日本では、食べきり運動という取り組みが実施されています。「食料を適量だけ、残さず食べる」をモットーにしており、日本で408の自治体が参加。食品問題解決に向けて、様々な活動を行なっています。

食品問題への認知を広げる活動や、家庭向けの食材使い切りレシピの公開、フードロス削減に効果的な施策の提案など、活動内容は多岐に渡ります。農林水産省や環境省なども、この取り組みを支持していますよ。

②30・10運動対策

30・10運動対策も、日本で行われている取り組みの一つ。
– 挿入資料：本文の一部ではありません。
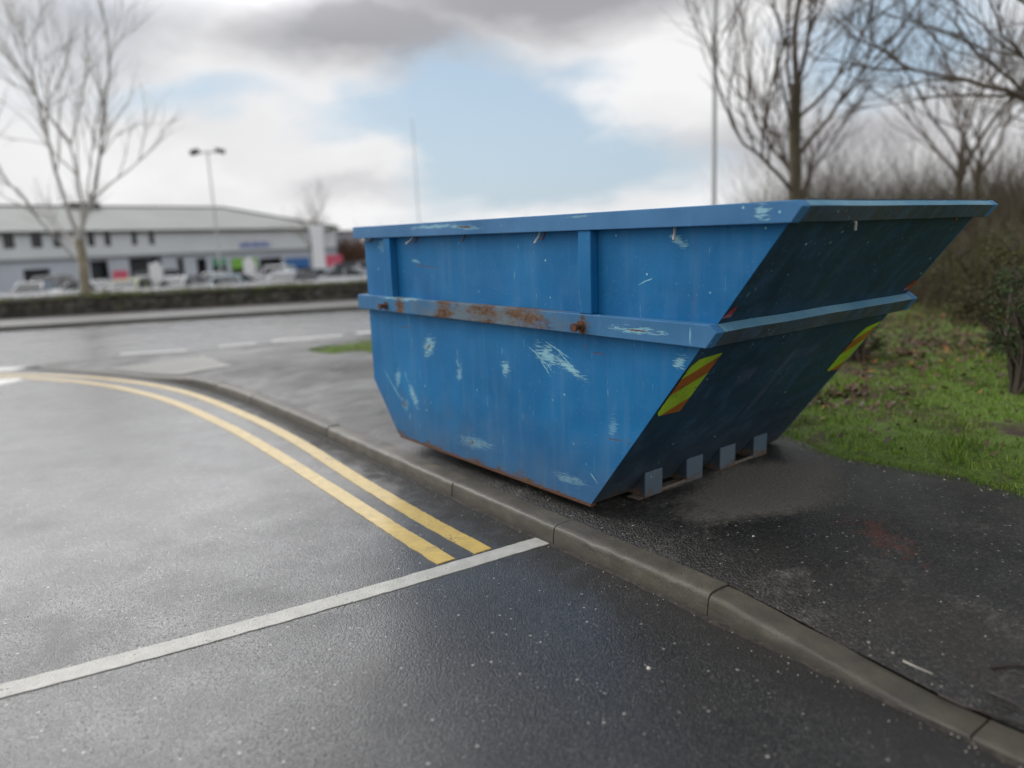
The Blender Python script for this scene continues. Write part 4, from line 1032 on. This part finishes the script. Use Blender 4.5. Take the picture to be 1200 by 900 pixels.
# white totem and pink board
m_tot, t, b = mat('white totem'); setb(t, b, color=(.78, .78, .80), rough=.4)
tt_ = empty('totem_sign', (-14.95, 60.5, -1.05)); tag(tt_, 'tall white flared totem sign standing in front of the right end of the building', 'sign')
q = MB(); q.prism([(-.70, 0), (.70, 0), (.50, 1.4), (.46, 3.4), (.60, 4.6), (-.60, 4.6), (-.46, 3.4), (-.50, 1.4)], lambda a, c: (a, -.12, c), lambda a, c: (a, .12, c)); bevel(recalc(q.build('panel', m_tot, tt_)), .03)
q = MB(); q.box(-.95, .95, -.3, .3, -.02, .15); q.build('base', m_fas, tt_)
q = MB(); q.box(-.8, .8, -.05, .05, 1.2, 2.2); q.box(-.75, -.65, -.04, .04, 0, 1.1); q.box(.65, .75, -.04, .04, 0, 1.1); o = q.build('board', colm['pink']); o.location = (-15.1, 66, -1.05); tag(o, 'pink red board on two short posts to the right of the white totem', 'sign')
q = MB(); q.box(-.5, .5, -.04, .04, .9, 1.8); q.box(-.05, .05, -.03, .03, 0, .9); o = q.build('board', colm['pink']); o.location = (-26.3, 51.5, -1.0); tag(o, 'small pink red board among the parked cars at the left', 'sign')
# banner flags between the cars
m_bn, t, b = mat('white banner cloth'); setb(t, b, color=(.75, .75, .77), rough=.7)
for (x, y, lb) in ((-17.4, 50, 'white feather banner among the cars, right of the two'), (-20.8, 44, 'white feather banner among the cars, left of the two')):
    r_ = empty('banner', (x, y, -1.05)); tag(r_, lb, 'banner', 'feather banners in the car park')
    q = MB(); q.tube([(0, 0, 0), (0, 0, 2.2), (.12, 0, 2.5)], .025, 6); q.build('pole', m_fas, r_)
    q = MB(); q.prism([(.03, .5), (.75, .6), (.8, 2.0), (.55, 2.4), (.03, 2.2)], lambda a, c: (a, -.01, c), lambda a, c: (a, .01, c)); recalc(q.build('cloth', m_bn, r_))

# ------------------------------------------------------------------ lamp columns and masts
m_galv, t, b = mat('galvanised steel'); setb(t, b, color=(.50, .51, .52), rough=.6)
def column(loc, h, r, label, heads=2, m=m_galv):
    o = empty('lamp_column', loc); tag(o, label, 'lamp column')
    q = MB(); q.tube([(0, 0, -.05), (0, 0, .9), (0, 0, .92), (0, 0, h)], [r * 1.5, r * 1.5, r, r * .65], 10); q.build('pole', m, o)
    if heads:
        q = MB(); q.tube([(-.7, 0, h - .05), (.7, 0, h - .05)], .045, 6); q.build('crossarm', m, o)
        for s in (-1, 1):
            q = MB(); zz = h + .02
            q.prism([(-.22, -.10), (.22, -.22), (.25, .03), (-.18, .14)], lambda a, c: (s * .72 + s * a, -.2, zz + c), lambda a, c: (s * .72 + s * a, .2, zz + c)); recalc(q.build('floodlight', m_dk, o))
    return o
column((-17.0, 45, -1.05), 8.5, .06, 'tall car park lamp column with two floodlights in front of the building', 2)
column((-4.72, 42, -1.05), 9.3, .03, 'thin distant plain column seen just above the far end of the skip', 0)
column((5.1, 18.6, 0), 11.0, .06, 'tall grey column rising behind the skip, left of the trees', 0)

# ------------------------------------------------------------------ parked cars
def car_paint(nm, c, metal=.3):
    m, t, b = mat(nm); setb(t, b, color=c, rough=.3, metal=metal, coat=1.0, coat_rough=.05); return m
P_w = car_paint('white car paint', (.72, .74, .75), 0); P_s = car_paint('silver car paint', (.48, .51, .53)); P_b = car_paint('pale blue car paint', (.22, .36, .45)); P_d = car_paint('dark grey car paint', (.035, .04, .045)); P_n = car_paint('navy car paint', (.03, .05, .14)); P_y = car_paint('lime car paint', (.35, .40, .05), 0)
m_cg, t, b = mat('car glass'); setb(t, b, color=(.015, .02, .025), rough=.05)
m_ty, t, b = mat('tyre rubber'); setb(t, b, color=(.015, .015, .015), rough=.8)
m_al, t, b = mat('alloy rim'); setb(t, b, color=(.45, .45, .46), rough=.35, metal=.7)
m_hl, t, b = mat('headlight lens'); setb(t, b, color=(.65, .67, .7), rough=.1)
m_tl, t, b = mat('tail light lens'); setb(t, b, color=(.35, .01, .01), rough=.15)
def make_car(kind, paint, loc, rz, label):
    o = empty('parked_car', loc, rz); tag(o, label, 'car', 'cars in the car park')
    if kind == 'hatch': L_, Wd, H, hood, cabin = 4.1, .88, 1.46, .92, [(-1.95, .98), (-1.55, 1.36), (-.9, 1.45), (.35, 1.44), (1.15, .96)]
    elif kind == 'suv': L_, Wd, H, hood, cabin = 4.5, .93, 1.72, 1.08, [(-2.15, 1.12), (-1.95, 1.62), (-1.2, 1.71), (.5, 1.69), (1.25, 1.10)]
    else: L_, Wd, H, hood, cabin = 4.6, .90, 1.44, .90, [(-1.7, .98), (-1.05, 1.36), (-.5, 1.43), (.4, 1.42), (1.3, .94)]
    # body: stations along x, each a rounded section
    st = [(-L_ / 2, .42, .70 * Wd / .9, hood * .92), (-L_ / 2 + .12, .24, .95, hood * 1.02), (-L_ / 2 + .7, .20, 1.0, hood * 1.04), (0, .20, 1.0, hood * 1.02), (L_ / 2 - 1.1, .20, 1.0, hood), (L_ / 2 - .35, .22, .94, hood * .86), (L_ / 2 - .06, .30, .80, hood * .72), (L_ / 2, .40, .70, hood * .62)]
    q = MB(); sec = [(-1, .0), (-1, .45), (-.97, .78), (-.86, 1.0), (.86, 1.0), (.97, .78), (1, .45), (1, .0)]
    for (x, zb, wf_, zt_) in st:
        for (a, c) in sec: q.v.append((x, a * Wd * wf_, zb + (zt_ - zb) * c))
    n = len(sec)
    for i in range(len(st) - 1):
        for j in range(n): q.f.append((i * n + j, i * n + (j + 1) % n, (i + 1) * n + (j + 1) % n, (i + 1) * n + j))
    q.f.append(tuple(range(n))[::-1]); q.f.append(tuple((len(st) - 1) * n + j for j in range(n)))
    # roof skin
    r0_ = cabin[1]; r1_ = cabin[-2]
    q.add([(r0_[0], -Wd * .72, r0_[1] + .01), (r1_[0], -Wd * .72, r1_[1] + .01), (r1_[0], Wd * .72, r1_[1] + .01), (r0_[0], Wd * .72, r0_[1] + .01),
           (r0_[0] - .05, -Wd * .76, r0_[1] - .05), (r1_[0] + .06, -Wd * .76, r1_[1] - .05), (r1_[0] + .06, Wd * .76, r1_[1] - .05), (r0_[0] - .05, Wd * .76, r0_[1] - .05)],
          [(0, 1, 2, 3), (0, 4, 5, 1), (1, 5, 6, 2), (2, 6, 7, 3), (3, 7, 4, 0)])
    # pillars
    for s in (-1, 1):
        for (a, c) in ((cabin[0], cabin[1]), (cabin[-1], cabin[-2])): q.tube([(a[0], s * Wd * .90, a[1] - .06), (c[0], s * Wd * .745, c[1] - .03)], .045, 5)
        q.tube([(-.25, s * Wd * .925, cabin[0][1] - .06), (-.2, s * Wd * .755, H - .06)], .04, 5)
    bevel(recalc(q.build('body', paint, o, smooth=False)), .03, 2)
    w_ = MB(); nC = len(cabin)
    for s in (-1, 1):
        for (x, z) in cabin:
            fr = (z - cabin[0][1]) / (H - cabin[0][1]); fr = max(0, min(1, fr)); w_.v.append((x, s * Wd * (.90 - .16 * fr), z - .012))
    w_.f = [tuple(range(nC)), tuple(range(nC, 2 * nC))[::-1]] + [(i, i + 1, nC + i + 1, nC + i) for i in range(nC - 1)]
    recalc(w_.build('windows', m_cg, o))
    for sx_ in (-1, 1):
        for s in (-1, 1):
            x = sx_ * L_ * .31; r = .31 if kind != 'suv' else .35
            w_ = MB(); w_.tube([(x, s * (Wd - .16), r), (x, s * (Wd + .012), r)], r, 16); wh = w_.build('wheel', m_ty, o)
            w_ = MB(); w_.tube([(x, s * (Wd + .012), r), (x, s * (Wd + .02), r)], r * .62, 12); w_.build('rim', m_al, wh)
    for s in (-1, 1):
        w_ = MB(); w_.box(L_ / 2 - .20, L_ / 2 - .015, s * Wd * .58 - .14, s * Wd * .58 + .14, hood * .58, hood * .72); w_.build('headlight', m_hl, o)
        w_ = MB(); w_.box(-L_ / 2 - .012, -L_ / 2 + .12, s * Wd * .60 - .09, s * Wd * .60 + .09, hood * .66, hood * .92); w_.build('tail_light', m_tl, o)
    w_ = MB(); w_.box(L_ / 2 - .005, L_ / 2 + .012, -.26, .26, .40, .52); w_.build('number_plate', m_wf, o)
    return o
FR = -1.62      # nose towards the camera
cars = [
    ('suv', P_w, (-33.5, 47, -1.03), FR + .5, 'white car at the far left edge of the car park'),
    ('suv', P_d, (-31.5, 52, -1.03), FR + .2, 'dark grey tall car behind the white ones at the left, by the dark doorway'),
    ('hatch', P_w, (-28.9, 46, -1.03), FR + .3, 'white hatchback just left of the pale tree trunk'),
    ('sedan', P_w, (-24.6, 44.8, -1.03), -.25, 'long white car seen side on, just right of the pale tree trunk'),
    ('hatch', P_y, (-21.5, 43.2, -1.03), FR, 'small lime coloured car behind the wall'),
    ('hatch', P_s, (-23.3, 49.0, -1.03), FR + .2, 'silver hatchback under the wide dark doorway'),
    ('suv', P_d, (-26.3, 58.0, -1.03), -.3, 'dark tall car parked side on right against the building'),
    ('hatch', P_w, (-19.3, 44.5, -1.03), FR - .1, 'white hatchback left of the tall lamp column'),
    ('hatch', P_w, (-19.6, 50.5, -1.03), FR + .4, 'white hatchback behind the lamp column, in the second row'),
    ('sedan', P_s, (-16.1, 46.5, -1.03), -.15, 'silver saloon seen side on, right of the lamp column'),
    ('hatch', P_b, (-15.9, 42.8, -1.03), FR + .35, 'pale blue hatchback in the front row near the middle'),
    ('suv', P_w, (-15.9, 52.5, -1.03), FR + .1, 'white tall car in the second row below the green sign'),
    ('hatch', P_w, (-13.4, 45.8, -1.03), FR, 'white hatchback in the front row below the blue sign'),
    ('sedan', P_b, (-12.3, 50.5, -1.03), -.2, 'pale blue saloon seen side on beside the white totem'),
    ('hatch', P_n, (-12.4, 43.0, -1.03), FR - .2, 'navy blue hatchback closest to the wall'),
    ('sedan', P_s, (-10.0, 48.5, -1.03), -.1, 'silver saloon right of the white totem'),
    ('suv', P_w, (-10.6, 56.0, -1.03), -.05, 'white tall car right of the totem, in front of the brown hedge'),
]
for c_ in cars: make_car(*c_)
飲食店でのフードロス量を減らすために開始された運動で、主に会食や飲み会のシチュエーションを想定して行われています。

乾杯後の30分と退店10分前は、しっかり自分の席に着いて料理を食べる。これは、飲食店で出る食品廃棄の半分以上が食べ残しから、というデータから生まれた対策。30・10運動により、食べ残しの削減を狙っています。

③期限切れ食品のみを扱うスーパー

世界には、期限が切れた食品を扱うスーパーがオープンしている地域も。この取り組みは、デンマークで行われている食品ロス対策の一つです。

このスーパーでは、普通では販売できない期限切れの商品や、包装に問題がある食材を販売。商品の値段は、最大半額で取引されています。小売段階でのフードロス削減を目指した、画期的な対策ですね。

フードロスへの対策を考えましょう

食品

フードロスは、私たちの生活に様々な場面で意識すべき問題です。国や自治体の取り組みについて知り、家庭や個人で対策を講じることで、今後の悪影響を抑えることができるでしょう。今回紹介した対策を参考にしながら、フードロスについて考え、是非今日から意識的に過ごしてみてください。